**THE PROBLEM**
Restate each line of the listing exactly, without carrying over any pictures.
--- GIVEN DATA ---
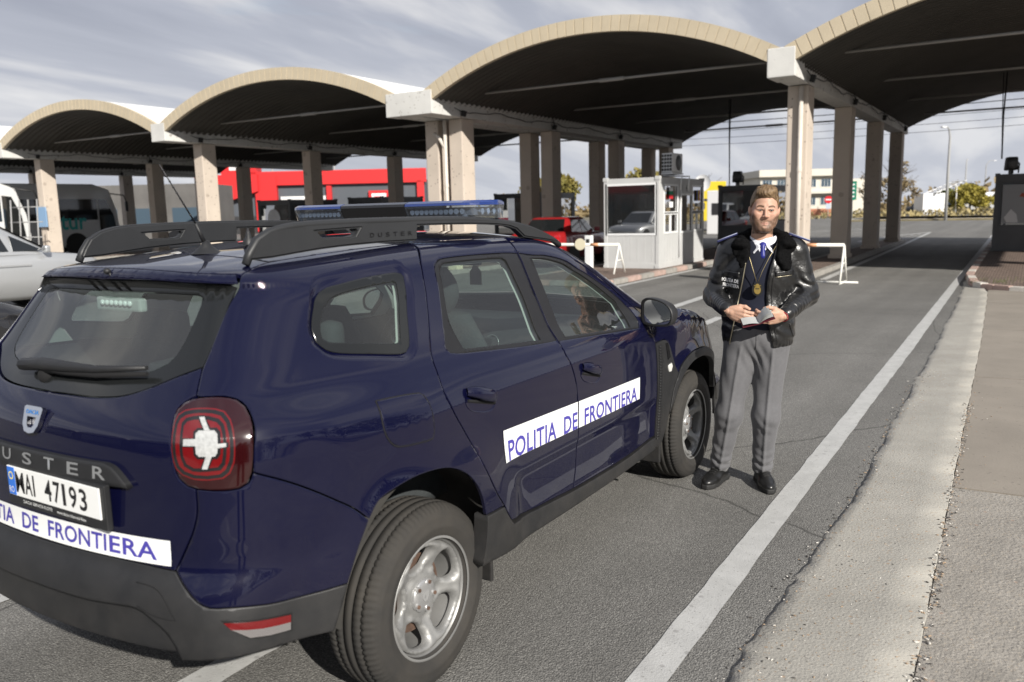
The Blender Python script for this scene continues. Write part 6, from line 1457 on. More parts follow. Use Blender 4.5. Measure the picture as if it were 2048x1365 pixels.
def build_trees():
    barks=mat('bark',(.085,.07,.055),rough=.95,var=.3,vscale=4)
    def leafm(nm,a,b_): 
        m=mat(nm,a,rough=.75,col2=b_,vscale=.9); m.node_tree.nodes['Principled BSDF'].inputs['Subsurface Weight'].default_value=0; return m
    yg=leafm('leaf_olive',(.10,.095,.018),(.23,.18,.035)); yel=leafm('leaf_yellow',(.20,.175,.03),(.36,.30,.05)); brn=leafm('leaf_brown',(.16,.115,.055),(.25,.19,.095)); grn=leafm('leaf_green',(.06,.09,.02),(.14,.15,.03))
    def tree(x,y,h,w,leaf,label,n,lsz,trunk=.14,bare=0.,base=.28,grp='autumn trees beyond the canopy',seed=1):
        rg=np.random.default_rng(seed); t=empty('autumn_tree',(x,y,0)); tag(t,label,'tree',grp)
        b=MB(); b.tube([(0,0,0),(.05,.02,h*.35),(-.05,.05,h*.6),(.02,0,h*.9)],[trunk,trunk*.8,trunk*.5,.03],8); tips=[]
        for k in range(22):
            a=rg.random()*6.283; z0=h*(.25+.5*rg.random()); l=w*(.35+.55*rg.random())*(1-.5*max(0,(z0/h-.5))); p1=(l*.5*math.cos(a),l*.5*math.sin(a),z0+l*.35); p2=(l*math.cos(a),l*math.sin(a),z0+l*(.5+.4*rg.random())); b.tube([(0,0,z0),p1,p2],[trunk*.35,trunk*.2,.015],5); tips.append(p2)
            if bare:
                for q in range(4): a2=a+rg.normal(0,.6); tip=(p2[0]+.5*w*.4*math.cos(a2),p2[1]+.5*w*.4*math.sin(a2),p2[2]+rg.random()*h*.12); b.tube([p1,tip],[trunk*.12,.01],4)
        b.build('trunk',barks,t)
        # clumps through the crown's volume, then leaves around each clump
        cl=[]
        while len(cl)<34:
            p=rg.uniform(-1,1,3)
            if (p**2).sum()<1 and rg.random()<.35+.65*(p**2).sum(): cl.append((p[0]*w*.9*(1-.25*p[2]),p[1]*w*.9*(1-.25*p[2]),h*(base+1)/2+p[2]*h*(1-base)/2*.93,w*rg.uniform(.16,.36)))
        V=[];Fc=[]
        for i in range(n):
            c=cl[rg.integers(len(cl))]; d=rg.normal(0,1,3); d/=np.linalg.norm(d); r=c[3]*rg.random()**.4; p=np.array(c[:3])+d*r*[1,1,.8]; u=rg.normal(0,1,3);u/=np.linalg.norm(u); v=np.cross(u,rg.normal(0,1,3)); v/=np.linalg.norm(v)+1e-6; s=lsz*rg.uniform(.6,1.4)
            k=len(V); V+=[tuple(p-u*s-v*s*.2),tuple(p-v*s*.55),tuple(p+u*s),tuple(p+v*s*.55)]; Fc.append((k,k+1,k+2,k+3))
        me=bpy.data.meshes.new('crown'); me.from_pydata(V,[],Fc); link('crown',me,leaf,t)
    tree(50,27.8,4.6,2.0,yg,'yellow green tree left of the double columns',2600,.16,seed=3)
    tree(58,24.0,4.3,2.6,yg,'broad yellow green tree right of the double columns',2600,.18,seed=4)
    tree(108,13.6,6.6,2.6,brn,'half bare brown tree beside the last column',1500,.16,bare=1,base=.1,seed=5)
    tree(120,6.7,3.5,2.5,yel,'bright yellow tree behind the far lamp post',2600,.24,base=.15,seed=6)
    tree(124,9.6,3.4,1.8,grn,'small green tree right of the white kiosk',900,.2,base=.1,seed=7)
    tree(112,17.2,6.0,2.0,brn,'bare grey tree at the corner of the cream building',700,.14,bare=1,base=.2,seed=8)
    tree(70,24.5,3.6,2.6,brn,'reddish thin tree between the two nearer booths',700,.16,bare=1,base=.2,seed=9)
    rg=np.random.default_rng(11); V=[];Fc=[]
    for i in range(5200):
        x=rg.uniform(150,175);y=rg.uniform(-60,170);z=abs(rg.normal(0,1.5))*(1+.5*math.sin(y*.21)); s=rg.uniform(.4,.9); u=rg.normal(0,1,3);u/=np.linalg.norm(u);v=np.cross(u,rg.normal(0,1,3));v/=np.linalg.norm(v)+1e-6; p=np.array([x,y,z]); k=len(V); V+=[tuple(p-u*s),tuple(p-v*s*.6),tuple(p+u*s),tuple(p+v*s*.6)]; Fc.append((k,k+1,k+2,k+3))
    me=bpy.data.meshes.new('far_scrub'); me.from_pydata(V,[],Fc); link('far_scrub',me,brn)['kind']='stuff'
    V=[];Fc=[]
    for i in range(2600):
        x=rg.uniform(96,118);y=rg.uniform(-25,22);z=abs(rg.normal(0,.35)); s=rg.uniform(.1,.3); u=rg.normal(0,1,3);u/=np.linalg.norm(u);v=np.cross(u,rg.normal(0,1,3));v/=np.linalg.norm(v)+1e-6; p=np.array([x,y,z]); k=len(V); V+=[tuple(p-u*s),tuple(p-v*s*.6),tuple(p+u*s),tuple(p+v*s*.6)]; Fc.append((k,k+1,k+2,k+3))
    me=bpy.data.meshes.new('dry_grass'); me.from_pydata(V,[],Fc); link('dry_grass',me,leafm('grass_dry',(.25,.20,.09),(.36,.29,.13)))['kind']='stuff'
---
**THE RESPONSE**
The Blender Python script for this scene continues. Write part 6, from line 1457 on. More parts follow. Use Blender 4.5. Measure the picture as if it were 2048x1365 pixels.
def build_trees():
    barks=mat('bark',(.085,.07,.055),rough=.95,var=.3,vscale=4)
    def leafm(nm,a,b_): 
        m=mat(nm,a,rough=.75,col2=b_,vscale=.9); m.node_tree.nodes['Principled BSDF'].inputs['Subsurface Weight'].default_value=0; return m
    yg=leafm('leaf_olive',(.10,.095,.018),(.23,.18,.035)); yel=leafm('leaf_yellow',(.20,.175,.03),(.36,.30,.05)); brn=leafm('leaf_brown',(.16,.115,.055),(.25,.19,.095)); grn=leafm('leaf_green',(.06,.09,.02),(.14,.15,.03))
    def tree(x,y,h,w,leaf,label,n,lsz,trunk=.14,bare=0.,base=.28,grp='autumn trees beyond the canopy',seed=1):
        rg=np.random.default_rng(seed); t=empty('autumn_tree',(x,y,0)); tag(t,label,'tree',grp)
        b=MB(); b.tube([(0,0,0),(.05,.02,h*.35),(-.05,.05,h*.6),(.02,0,h*.9)],[trunk,trunk*.8,trunk*.5,.03],8); tips=[]
        for k in range(22):
            a=rg.random()*6.283; z0=h*(.25+.5*rg.random()); l=w*(.35+.55*rg.random())*(1-.5*max(0,(z0/h-.5))); p1=(l*.5*math.cos(a),l*.5*math.sin(a),z0+l*.35); p2=(l*math.cos(a),l*math.sin(a),z0+l*(.5+.4*rg.random())); b.tube([(0,0,z0),p1,p2],[trunk*.35,trunk*.2,.015],5); tips.append(p2)
            if bare:
                for q in range(4): a2=a+rg.normal(0,.6); tip=(p2[0]+.5*w*.4*math.cos(a2),p2[1]+.5*w*.4*math.sin(a2),p2[2]+rg.random()*h*.12); b.tube([p1,tip],[trunk*.12,.01],4)
        b.build('trunk',barks,t)
        # clumps through the crown's volume, then leaves around each clump
        cl=[]
        while len(cl)<34:
            p=rg.uniform(-1,1,3)
            if (p**2).sum()<1 and rg.random()<.35+.65*(p**2).sum(): cl.append((p[0]*w*.9*(1-.25*p[2]),p[1]*w*.9*(1-.25*p[2]),h*(base+1)/2+p[2]*h*(1-base)/2*.93,w*rg.uniform(.16,.36)))
        V=[];Fc=[]
        for i in range(n):
            c=cl[rg.integers(len(cl))]; d=rg.normal(0,1,3); d/=np.linalg.norm(d); r=c[3]*rg.random()**.4; p=np.array(c[:3])+d*r*[1,1,.8]; u=rg.normal(0,1,3);u/=np.linalg.norm(u); v=np.cross(u,rg.normal(0,1,3)); v/=np.linalg.norm(v)+1e-6; s=lsz*rg.uniform(.6,1.4)
            k=len(V); V+=[tuple(p-u*s-v*s*.2),tuple(p-v*s*.55),tuple(p+u*s),tuple(p+v*s*.55)]; Fc.append((k,k+1,k+2,k+3))
        me=bpy.data.meshes.new('crown'); me.from_pydata(V,[],Fc); link('crown',me,leaf,t)
    tree(50,27.8,4.6,2.0,yg,'yellow green tree left of the double columns',2600,.16,seed=3)
    tree(58,24.0,4.3,2.6,yg,'broad yellow green tree right of the double columns',2600,.18,seed=4)
    tree(108,13.6,6.6,2.6,brn,'half bare brown tree beside the last column',1500,.16,bare=1,base=.1,seed=5)
    tree(120,6.7,3.5,2.5,yel,'bright yellow tree behind the far lamp post',2600,.24,base=.15,seed=6)
    tree(124,9.6,3.4,1.8,grn,'small green tree right of the white kiosk',900,.2,base=.1,seed=7)
    tree(112,17.2,6.0,2.0,brn,'bare grey tree at the corner of the cream building',700,.14,bare=1,base=.2,seed=8)
    tree(70,24.5,3.6,2.6,brn,'reddish thin tree between the two nearer booths',700,.16,bare=1,base=.2,seed=9)
    rg=np.random.default_rng(11); V=[];Fc=[]
    for i in range(5200):
        x=rg.uniform(150,175);y=rg.uniform(-60,170);z=abs(rg.normal(0,1.5))*(1+.5*math.sin(y*.21)); s=rg.uniform(.4,.9); u=rg.normal(0,1,3);u/=np.linalg.norm(u);v=np.cross(u,rg.normal(0,1,3));v/=np.linalg.norm(v)+1e-6; p=np.array([x,y,z]); k=len(V); V+=[tuple(p-u*s),tuple(p-v*s*.6),tuple(p+u*s),tuple(p+v*s*.6)]; Fc.append((k,k+1,k+2,k+3))
    me=bpy.data.meshes.new('far_scrub'); me.from_pydata(V,[],Fc); link('far_scrub',me,brn)['kind']='stuff'
    V=[];Fc=[]
    for i in range(2600):
        x=rg.uniform(96,118);y=rg.uniform(-25,22);z=abs(rg.normal(0,.35)); s=rg.uniform(.1,.3); u=rg.normal(0,1,3);u/=np.linalg.norm(u);v=np.cross(u,rg.normal(0,1,3));v/=np.linalg.norm(v)+1e-6; p=np.array([x,y,z]); k=len(V); V+=[tuple(p-u*s),tuple(p-v*s*.6),tuple(p+u*s),tuple(p+v*s*.6)]; Fc.append((k,k+1,k+2,k+3))
    me=bpy.data.meshes.new('dry_grass'); me.from_pydata(V,[],Fc); link('dry_grass',me,leafm('grass_dry',(.25,.20,.09),(.36,.29,.13)))['kind']='stuff'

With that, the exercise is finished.